Wer laestert, darf dabei ruhig etwas uebertreiben. Im Kern hat der Mann aber recht. Denn was die verschiedenen Systeme an Offenheit und Interoperabilitaet zu bieten haben, ist schon recht bescheiden. Man versteht sich sozusagen nur im engsten Familienkreise. Meistens gelingt es gerade noch, eine Linie durch die Punkte A und B vom System Y auf System Z zu uebertragen - aber alle Informationen zu der Geometrie scheitern an den Systemgrenzen.

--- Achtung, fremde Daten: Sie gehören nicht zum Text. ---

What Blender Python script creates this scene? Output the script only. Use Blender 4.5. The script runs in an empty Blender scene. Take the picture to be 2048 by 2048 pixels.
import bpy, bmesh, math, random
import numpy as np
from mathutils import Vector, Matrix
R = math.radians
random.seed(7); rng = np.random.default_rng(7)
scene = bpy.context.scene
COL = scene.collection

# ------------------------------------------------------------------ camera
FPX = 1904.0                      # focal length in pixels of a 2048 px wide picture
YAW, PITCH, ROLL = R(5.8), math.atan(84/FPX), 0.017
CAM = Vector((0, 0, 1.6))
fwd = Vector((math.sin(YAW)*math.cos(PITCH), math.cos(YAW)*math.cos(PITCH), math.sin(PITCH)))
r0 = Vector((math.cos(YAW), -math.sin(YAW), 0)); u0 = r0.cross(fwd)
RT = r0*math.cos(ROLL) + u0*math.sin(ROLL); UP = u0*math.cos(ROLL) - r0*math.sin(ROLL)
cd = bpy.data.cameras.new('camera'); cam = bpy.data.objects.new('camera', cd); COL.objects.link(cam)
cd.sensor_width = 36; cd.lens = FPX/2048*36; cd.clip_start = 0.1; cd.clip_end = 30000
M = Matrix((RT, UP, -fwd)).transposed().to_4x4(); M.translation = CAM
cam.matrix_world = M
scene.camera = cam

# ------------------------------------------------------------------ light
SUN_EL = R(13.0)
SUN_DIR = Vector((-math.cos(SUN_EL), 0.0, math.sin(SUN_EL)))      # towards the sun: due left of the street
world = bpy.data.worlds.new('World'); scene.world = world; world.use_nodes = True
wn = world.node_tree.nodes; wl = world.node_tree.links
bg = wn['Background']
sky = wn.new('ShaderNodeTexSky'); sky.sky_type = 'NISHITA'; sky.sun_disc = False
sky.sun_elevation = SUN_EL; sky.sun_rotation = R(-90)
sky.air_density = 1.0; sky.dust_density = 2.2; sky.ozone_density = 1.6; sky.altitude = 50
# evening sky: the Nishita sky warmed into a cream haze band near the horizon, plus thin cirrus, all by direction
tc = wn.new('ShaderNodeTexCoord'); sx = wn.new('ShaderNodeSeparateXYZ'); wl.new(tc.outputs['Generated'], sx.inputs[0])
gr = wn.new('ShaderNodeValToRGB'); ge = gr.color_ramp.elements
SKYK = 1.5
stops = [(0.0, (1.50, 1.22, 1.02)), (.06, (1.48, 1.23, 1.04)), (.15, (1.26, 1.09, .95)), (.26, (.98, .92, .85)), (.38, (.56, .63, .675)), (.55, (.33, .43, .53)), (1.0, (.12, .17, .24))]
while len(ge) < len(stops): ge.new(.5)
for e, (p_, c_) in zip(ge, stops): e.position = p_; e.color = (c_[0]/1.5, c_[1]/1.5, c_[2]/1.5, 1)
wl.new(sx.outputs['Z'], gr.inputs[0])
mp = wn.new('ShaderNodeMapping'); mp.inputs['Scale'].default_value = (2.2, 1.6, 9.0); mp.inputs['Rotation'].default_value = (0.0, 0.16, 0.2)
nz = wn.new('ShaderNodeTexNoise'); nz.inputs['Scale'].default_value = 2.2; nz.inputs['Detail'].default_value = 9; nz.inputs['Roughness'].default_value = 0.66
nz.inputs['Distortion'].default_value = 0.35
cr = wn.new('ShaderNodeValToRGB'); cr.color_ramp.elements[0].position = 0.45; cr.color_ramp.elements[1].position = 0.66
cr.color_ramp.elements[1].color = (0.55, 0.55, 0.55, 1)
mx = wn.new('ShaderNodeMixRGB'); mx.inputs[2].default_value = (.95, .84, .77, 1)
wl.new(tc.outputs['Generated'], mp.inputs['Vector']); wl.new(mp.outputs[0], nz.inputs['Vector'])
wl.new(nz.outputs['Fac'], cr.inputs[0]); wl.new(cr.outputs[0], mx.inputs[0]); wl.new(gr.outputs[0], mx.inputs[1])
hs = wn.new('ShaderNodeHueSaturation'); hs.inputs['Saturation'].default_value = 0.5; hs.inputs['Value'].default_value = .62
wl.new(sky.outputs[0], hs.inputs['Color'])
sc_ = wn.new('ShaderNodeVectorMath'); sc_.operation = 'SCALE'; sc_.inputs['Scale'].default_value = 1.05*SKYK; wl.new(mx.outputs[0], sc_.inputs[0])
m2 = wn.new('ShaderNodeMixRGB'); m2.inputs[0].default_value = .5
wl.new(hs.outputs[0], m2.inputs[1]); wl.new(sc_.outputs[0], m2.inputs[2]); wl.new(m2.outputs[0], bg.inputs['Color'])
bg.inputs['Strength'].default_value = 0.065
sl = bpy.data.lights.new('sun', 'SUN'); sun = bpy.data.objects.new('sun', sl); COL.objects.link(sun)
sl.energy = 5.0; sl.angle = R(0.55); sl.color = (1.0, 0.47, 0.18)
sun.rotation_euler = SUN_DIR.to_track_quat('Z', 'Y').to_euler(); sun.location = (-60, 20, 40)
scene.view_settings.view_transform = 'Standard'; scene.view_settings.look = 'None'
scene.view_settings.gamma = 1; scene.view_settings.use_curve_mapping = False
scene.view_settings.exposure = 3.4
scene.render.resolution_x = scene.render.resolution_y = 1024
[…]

Doch die Zeiten aendern sich. Die proprietaere und technisch mangelhafte Schnittstelle DXF oder in die Jahre gekommene Standards wie Iges genuegen den Anforderungen immer weniger. Seit gut einem Jahr bestimmt Step die Diskussion. Zu diesem internationalen Standard hatten sich die CAx-Hersteller schon verpflichtet, bevor er ueberhaupt definiert war. Die einstmals so selbstgerechten Anbieter beugen sich auch in diesem DV-Segment der Macht und den Forderungen der Anwender. Denen sitzt in der derzeitigen Krise das Geld nicht mehr so locker, weshalb die Frage aufgekommen ist, wieso all das teure DV-Geraet die Produktivitaet nur so wenig gefoerdert hat. Und sie haben entdeckt, dass ein offenes System mit einigen Einschraenkungen immer noch besser ist als ein geschlossenes mit allem ausgefeilten Schnickschnack.

Die Zeit bis zur Marktreife eines Produkt - time to market - muss dringend reduziert werden. Das laesst sich nur durch eine bessere DV-technische Integration der Systeme und ueber Schnittstellen erreichen. Ausserhalb Europas gestellte Anforderungen an Produktlieferanten bringen ploetzlich Standardisierungsthemen auf den Tisch, die in wenigen Jahren ausdiskutiert sein muessen, von denen man hierzulande bisher aber kaum gehoert hat: Cals und SGML. Grossanwender sind aufgewacht. In Standardisierungsgremien wie Prostep sind Anwender wie selbstverstaendlich neben den Herstellern vertreten. Das ist in der DV-Branche ansonsten ganz und gar unueblich.